I should update this a little now that its been in for a while. I would recommend changing the clutch cable while you're doing the clutch, mine broke about a week after finishing the clutch. Otherwise just check for wear at the point the cable goes into the housing near the handle. That's where mine broke.
Another problem that I have been having, and has only started to show up recently is when the engine is stopped and then started again, the friction point changes. Most of the time its right out near the end of the lever travel, sometimes its nice and modulated like normal. Also, when its at the end of the level travel, and the clutch starts to take up, the friction point starts to move back to the normal position. So I have to let the lever out, then as it starts to take up I pull it in slightly and then release as I feed rev's in. Can be very tricky, and I am yet to work out whats causing it...

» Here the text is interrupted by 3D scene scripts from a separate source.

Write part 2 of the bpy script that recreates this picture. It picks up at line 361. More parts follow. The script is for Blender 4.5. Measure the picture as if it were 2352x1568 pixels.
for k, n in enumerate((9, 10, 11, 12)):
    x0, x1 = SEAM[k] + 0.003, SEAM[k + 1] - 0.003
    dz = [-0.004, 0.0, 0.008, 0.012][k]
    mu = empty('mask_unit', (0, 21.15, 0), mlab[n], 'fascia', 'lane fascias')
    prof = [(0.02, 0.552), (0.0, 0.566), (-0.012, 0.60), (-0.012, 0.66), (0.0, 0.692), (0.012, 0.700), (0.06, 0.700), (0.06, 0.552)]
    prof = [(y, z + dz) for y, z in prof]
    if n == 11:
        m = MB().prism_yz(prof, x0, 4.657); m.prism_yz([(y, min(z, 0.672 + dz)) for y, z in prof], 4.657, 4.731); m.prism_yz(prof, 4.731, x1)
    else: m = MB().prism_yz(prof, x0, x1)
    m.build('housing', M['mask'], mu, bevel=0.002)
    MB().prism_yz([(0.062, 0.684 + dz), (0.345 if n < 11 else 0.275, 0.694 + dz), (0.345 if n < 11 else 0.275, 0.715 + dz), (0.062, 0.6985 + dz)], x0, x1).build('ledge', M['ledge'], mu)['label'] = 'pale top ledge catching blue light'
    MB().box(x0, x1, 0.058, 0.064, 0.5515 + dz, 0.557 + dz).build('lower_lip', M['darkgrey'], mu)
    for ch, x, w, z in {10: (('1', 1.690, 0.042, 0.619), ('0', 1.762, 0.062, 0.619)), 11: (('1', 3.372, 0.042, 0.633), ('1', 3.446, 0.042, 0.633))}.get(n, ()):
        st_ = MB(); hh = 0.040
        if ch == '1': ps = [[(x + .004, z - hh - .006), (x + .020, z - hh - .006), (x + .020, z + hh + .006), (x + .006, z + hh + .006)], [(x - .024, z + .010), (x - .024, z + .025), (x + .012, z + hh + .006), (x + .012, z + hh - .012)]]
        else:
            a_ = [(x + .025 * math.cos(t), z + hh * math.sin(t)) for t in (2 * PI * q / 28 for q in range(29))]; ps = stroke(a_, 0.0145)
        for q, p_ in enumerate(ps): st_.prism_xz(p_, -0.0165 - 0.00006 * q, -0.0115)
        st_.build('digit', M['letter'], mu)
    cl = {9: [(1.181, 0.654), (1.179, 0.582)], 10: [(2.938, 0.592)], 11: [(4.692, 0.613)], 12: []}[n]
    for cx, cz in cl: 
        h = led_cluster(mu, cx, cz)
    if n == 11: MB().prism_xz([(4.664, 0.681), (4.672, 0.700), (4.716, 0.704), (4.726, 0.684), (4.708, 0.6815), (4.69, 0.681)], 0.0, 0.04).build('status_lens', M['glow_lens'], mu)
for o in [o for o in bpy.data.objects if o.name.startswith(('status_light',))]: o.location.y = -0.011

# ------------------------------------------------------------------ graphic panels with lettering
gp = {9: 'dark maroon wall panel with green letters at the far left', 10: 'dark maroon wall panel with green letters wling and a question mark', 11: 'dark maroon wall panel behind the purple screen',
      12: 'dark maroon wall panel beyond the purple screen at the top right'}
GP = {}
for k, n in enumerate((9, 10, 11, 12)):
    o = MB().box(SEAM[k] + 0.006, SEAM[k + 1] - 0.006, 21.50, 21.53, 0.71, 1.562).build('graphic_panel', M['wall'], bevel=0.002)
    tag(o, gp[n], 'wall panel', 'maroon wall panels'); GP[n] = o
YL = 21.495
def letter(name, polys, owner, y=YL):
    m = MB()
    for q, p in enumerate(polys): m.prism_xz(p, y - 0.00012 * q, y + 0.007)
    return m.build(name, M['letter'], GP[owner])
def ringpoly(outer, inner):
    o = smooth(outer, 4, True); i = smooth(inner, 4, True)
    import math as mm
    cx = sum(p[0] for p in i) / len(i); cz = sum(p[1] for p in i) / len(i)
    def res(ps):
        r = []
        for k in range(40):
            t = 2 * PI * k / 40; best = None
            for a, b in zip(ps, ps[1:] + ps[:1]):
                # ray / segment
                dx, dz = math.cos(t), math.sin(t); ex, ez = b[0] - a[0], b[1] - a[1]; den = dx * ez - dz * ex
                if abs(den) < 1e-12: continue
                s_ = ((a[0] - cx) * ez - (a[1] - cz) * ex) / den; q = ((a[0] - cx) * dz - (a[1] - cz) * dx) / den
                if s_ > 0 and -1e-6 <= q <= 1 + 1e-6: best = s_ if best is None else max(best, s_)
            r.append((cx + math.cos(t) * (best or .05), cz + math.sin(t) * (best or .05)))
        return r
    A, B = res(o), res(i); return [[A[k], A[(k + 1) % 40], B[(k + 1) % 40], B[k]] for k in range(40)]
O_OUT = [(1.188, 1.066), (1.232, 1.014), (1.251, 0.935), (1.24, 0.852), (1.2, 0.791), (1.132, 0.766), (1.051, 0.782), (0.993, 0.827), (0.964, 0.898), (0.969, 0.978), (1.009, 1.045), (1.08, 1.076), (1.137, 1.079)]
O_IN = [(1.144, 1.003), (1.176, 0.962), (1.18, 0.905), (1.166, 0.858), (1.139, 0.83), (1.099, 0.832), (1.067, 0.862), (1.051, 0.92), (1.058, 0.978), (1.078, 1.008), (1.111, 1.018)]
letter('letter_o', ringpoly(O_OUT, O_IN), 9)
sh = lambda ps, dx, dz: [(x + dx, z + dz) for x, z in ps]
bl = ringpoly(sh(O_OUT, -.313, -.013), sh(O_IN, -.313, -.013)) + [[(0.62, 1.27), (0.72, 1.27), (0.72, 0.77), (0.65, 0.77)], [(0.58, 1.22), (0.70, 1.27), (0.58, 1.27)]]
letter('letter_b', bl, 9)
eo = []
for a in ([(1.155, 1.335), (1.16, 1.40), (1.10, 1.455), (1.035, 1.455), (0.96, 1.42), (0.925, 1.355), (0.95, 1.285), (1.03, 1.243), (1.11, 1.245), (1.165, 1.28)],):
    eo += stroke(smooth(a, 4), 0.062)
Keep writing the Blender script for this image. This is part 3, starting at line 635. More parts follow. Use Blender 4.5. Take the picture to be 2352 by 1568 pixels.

I really doubt the housing is warped cause it just holds all the plates in place. I agree with Gonadman, replaced the plates and more than likely, that's all it will need.
interesting thread...my clutch has started to slip when hitting it and at med to high revs, sometimes it will slip when i pin the throttle and sometimes it wont. I recently did the 2nd gear fix this winter and had trouble getting the lever back in the same position to catch the cable, i ended up taking the arm off and moving it towards the front of the bike a couple splines to fit the cable.
Im afraid i will have the same problem after putting in new plates and wonder if having the arm off by a spline or two will cause the clutch to not be fully closed and slip under high load?